Del ciclo delle opere degli anni Settanta ricordiamo Biografia inquieta di un personaggio femminile (1976), collocata all’inizio (e alla fine) del percorso espositivo. Quest’opera, dedicata alla “biografia epicizzante” di Wanda, la prima moglie - che già più volte aveva affrontato in ritratti straordinari dal ’60 al ’65 - è un esempio sublime delle personalissime modalità costruttive dell’artista. «Tagliente e compatta, ricca di motivi diramati con estremo rigore, quest’opera si svolge nello spazio come se Wanda cavalcasse uno strano Ippogrifo.

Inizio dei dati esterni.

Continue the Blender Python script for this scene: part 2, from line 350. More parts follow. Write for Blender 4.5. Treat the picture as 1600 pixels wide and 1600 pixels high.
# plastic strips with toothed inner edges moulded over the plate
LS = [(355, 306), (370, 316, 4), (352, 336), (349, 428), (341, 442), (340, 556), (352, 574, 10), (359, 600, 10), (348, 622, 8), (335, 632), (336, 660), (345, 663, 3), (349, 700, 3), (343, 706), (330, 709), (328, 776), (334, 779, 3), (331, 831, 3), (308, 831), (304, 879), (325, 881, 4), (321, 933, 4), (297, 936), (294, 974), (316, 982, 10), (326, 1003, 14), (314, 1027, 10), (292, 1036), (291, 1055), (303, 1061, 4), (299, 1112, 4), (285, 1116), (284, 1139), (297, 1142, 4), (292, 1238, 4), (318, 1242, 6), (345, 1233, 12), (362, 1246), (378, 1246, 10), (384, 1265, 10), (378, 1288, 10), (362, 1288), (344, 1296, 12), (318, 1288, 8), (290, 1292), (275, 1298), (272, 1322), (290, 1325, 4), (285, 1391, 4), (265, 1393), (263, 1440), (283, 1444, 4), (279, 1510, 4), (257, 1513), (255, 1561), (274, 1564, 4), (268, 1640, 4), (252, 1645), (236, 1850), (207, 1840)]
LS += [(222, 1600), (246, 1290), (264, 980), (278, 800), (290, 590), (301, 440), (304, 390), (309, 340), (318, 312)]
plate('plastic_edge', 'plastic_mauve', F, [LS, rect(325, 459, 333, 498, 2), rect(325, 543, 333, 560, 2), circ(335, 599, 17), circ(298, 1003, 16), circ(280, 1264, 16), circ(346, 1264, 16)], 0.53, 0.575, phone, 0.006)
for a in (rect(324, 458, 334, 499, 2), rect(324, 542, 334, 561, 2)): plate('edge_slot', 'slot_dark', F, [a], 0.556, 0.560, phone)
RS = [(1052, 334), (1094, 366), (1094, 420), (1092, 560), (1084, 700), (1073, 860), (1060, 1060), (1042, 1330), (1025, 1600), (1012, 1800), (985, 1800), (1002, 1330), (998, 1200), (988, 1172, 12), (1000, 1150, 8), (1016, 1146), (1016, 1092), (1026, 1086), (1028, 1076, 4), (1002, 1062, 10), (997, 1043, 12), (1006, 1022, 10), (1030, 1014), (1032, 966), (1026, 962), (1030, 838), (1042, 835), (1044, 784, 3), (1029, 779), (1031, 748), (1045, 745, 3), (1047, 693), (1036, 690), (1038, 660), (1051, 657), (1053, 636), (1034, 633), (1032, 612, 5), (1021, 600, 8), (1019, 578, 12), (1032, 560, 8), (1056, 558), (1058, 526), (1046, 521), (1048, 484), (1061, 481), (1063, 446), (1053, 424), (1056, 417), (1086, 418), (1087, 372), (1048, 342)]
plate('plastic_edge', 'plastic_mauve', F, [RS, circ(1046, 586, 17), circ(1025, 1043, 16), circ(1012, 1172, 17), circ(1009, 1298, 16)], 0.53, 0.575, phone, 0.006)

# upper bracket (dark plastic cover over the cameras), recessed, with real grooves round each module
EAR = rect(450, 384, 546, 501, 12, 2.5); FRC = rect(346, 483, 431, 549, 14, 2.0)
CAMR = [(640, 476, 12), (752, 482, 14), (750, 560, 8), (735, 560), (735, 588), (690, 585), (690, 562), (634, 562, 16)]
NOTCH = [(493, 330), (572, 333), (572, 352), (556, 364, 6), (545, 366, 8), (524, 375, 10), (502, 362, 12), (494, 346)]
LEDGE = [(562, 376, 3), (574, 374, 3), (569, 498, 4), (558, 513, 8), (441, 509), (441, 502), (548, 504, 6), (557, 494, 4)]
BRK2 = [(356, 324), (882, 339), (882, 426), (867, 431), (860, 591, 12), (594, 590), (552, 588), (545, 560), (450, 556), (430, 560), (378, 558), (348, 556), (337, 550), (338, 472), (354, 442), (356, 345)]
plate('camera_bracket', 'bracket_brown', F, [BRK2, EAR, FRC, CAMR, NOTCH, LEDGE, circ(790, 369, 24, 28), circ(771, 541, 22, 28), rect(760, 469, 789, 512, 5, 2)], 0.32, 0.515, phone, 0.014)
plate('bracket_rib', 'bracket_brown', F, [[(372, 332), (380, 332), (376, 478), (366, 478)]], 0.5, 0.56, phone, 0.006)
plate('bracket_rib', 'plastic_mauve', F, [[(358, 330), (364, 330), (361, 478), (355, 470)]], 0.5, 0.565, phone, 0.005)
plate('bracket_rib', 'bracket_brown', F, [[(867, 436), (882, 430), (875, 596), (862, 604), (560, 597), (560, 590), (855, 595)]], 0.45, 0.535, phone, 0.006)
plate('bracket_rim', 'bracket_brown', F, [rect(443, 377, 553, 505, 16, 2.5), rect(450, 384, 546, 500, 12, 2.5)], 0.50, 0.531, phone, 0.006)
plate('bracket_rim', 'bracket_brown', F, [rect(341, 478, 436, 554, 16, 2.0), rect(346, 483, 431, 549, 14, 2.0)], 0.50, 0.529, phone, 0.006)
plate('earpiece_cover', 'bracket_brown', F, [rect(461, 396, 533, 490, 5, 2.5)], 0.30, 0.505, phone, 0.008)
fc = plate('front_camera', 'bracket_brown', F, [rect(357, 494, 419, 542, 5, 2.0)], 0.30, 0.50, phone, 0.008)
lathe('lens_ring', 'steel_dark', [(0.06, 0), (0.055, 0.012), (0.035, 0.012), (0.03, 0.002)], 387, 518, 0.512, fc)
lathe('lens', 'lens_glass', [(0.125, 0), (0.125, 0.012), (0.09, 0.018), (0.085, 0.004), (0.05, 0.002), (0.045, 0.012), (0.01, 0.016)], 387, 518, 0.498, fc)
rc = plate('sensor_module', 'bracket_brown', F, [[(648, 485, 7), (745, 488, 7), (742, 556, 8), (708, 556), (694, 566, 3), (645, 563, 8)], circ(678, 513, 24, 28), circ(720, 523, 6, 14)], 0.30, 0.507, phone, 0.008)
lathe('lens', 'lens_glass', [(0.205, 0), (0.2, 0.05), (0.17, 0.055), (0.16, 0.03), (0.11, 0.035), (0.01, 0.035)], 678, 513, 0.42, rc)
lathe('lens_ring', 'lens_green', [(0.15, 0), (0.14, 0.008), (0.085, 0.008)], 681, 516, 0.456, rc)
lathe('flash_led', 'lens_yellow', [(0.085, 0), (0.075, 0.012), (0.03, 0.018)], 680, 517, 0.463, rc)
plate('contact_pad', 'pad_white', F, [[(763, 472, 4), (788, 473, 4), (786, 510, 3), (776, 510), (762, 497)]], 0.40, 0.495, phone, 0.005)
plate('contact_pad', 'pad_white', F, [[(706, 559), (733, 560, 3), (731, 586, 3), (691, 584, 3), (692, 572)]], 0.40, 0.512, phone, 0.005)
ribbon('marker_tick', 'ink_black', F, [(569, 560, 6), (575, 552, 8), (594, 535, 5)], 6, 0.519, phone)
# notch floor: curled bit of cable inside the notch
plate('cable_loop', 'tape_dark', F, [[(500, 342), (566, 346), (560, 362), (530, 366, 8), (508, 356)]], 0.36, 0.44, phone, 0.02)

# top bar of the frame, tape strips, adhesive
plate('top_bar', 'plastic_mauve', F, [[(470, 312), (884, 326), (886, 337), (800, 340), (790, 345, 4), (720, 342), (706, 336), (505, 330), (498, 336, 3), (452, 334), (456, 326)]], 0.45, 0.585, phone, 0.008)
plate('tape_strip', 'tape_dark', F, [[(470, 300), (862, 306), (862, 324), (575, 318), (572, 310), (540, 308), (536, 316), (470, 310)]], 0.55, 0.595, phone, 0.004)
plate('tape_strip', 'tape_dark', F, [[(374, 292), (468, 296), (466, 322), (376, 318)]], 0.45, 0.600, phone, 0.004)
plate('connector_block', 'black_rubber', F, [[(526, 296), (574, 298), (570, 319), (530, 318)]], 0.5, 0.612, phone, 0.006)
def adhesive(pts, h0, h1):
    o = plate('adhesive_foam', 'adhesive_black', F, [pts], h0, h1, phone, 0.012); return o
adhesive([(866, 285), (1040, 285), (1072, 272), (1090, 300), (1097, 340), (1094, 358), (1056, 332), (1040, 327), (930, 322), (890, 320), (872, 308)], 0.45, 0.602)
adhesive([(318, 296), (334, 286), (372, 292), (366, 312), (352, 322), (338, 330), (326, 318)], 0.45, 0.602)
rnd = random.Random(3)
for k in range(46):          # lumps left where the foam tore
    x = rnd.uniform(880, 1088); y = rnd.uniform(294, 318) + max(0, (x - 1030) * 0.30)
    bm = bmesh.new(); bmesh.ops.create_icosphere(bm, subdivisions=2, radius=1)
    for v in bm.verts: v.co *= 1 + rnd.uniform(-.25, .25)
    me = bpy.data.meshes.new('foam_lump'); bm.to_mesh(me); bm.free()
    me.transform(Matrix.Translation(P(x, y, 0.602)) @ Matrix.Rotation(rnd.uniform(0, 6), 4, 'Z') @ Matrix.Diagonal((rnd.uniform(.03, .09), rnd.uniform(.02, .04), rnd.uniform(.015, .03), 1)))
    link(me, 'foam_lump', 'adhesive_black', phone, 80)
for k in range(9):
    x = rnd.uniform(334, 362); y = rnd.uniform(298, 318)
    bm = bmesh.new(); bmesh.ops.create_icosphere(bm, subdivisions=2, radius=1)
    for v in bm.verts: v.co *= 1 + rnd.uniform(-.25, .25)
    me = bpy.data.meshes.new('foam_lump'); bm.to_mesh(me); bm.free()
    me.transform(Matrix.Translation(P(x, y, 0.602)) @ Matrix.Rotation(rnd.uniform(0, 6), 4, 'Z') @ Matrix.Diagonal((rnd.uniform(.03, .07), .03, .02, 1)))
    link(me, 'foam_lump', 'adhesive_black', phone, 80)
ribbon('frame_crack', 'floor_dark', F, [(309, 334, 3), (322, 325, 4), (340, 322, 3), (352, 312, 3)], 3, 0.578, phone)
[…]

In realtà Wanda cavalca i simboli reali della sua esistenza: simboli di tenerezza (la piccola scimmia), del suo eros (il corno del rinoceronte), della sua “legittima” profanazione carnale (il lenzuolo nuziale). Sono simboli che sotto di lei, costruiscono una struttura che si snoda con un movimento orizzontale, in cui fantasia, stile e linguaggio appaiono e sono indissolubili» (Mario De Micheli, 1994). Un’opera che appartiene all’autobiografia della storia della scultura di Bodini, nella quale rientrano, come scriveva De Grada, soprattutto «i personaggi familiari, il padre, la madre, la figlia, la moglie e quelli che Floriano ha in modo differente amato».
Ha scritto Davide Lajolo in una lirica dedicata allo scultore: «Caro Floriano: le tue sculture / sono l’autoritratto della volontà / hanno il tuo volto aperto / la grinta tenerissima. / Le saluto toccandole appena / come si fa con l’amore / cui basta un gesto / per sentire tutto il calore / dell’umanità».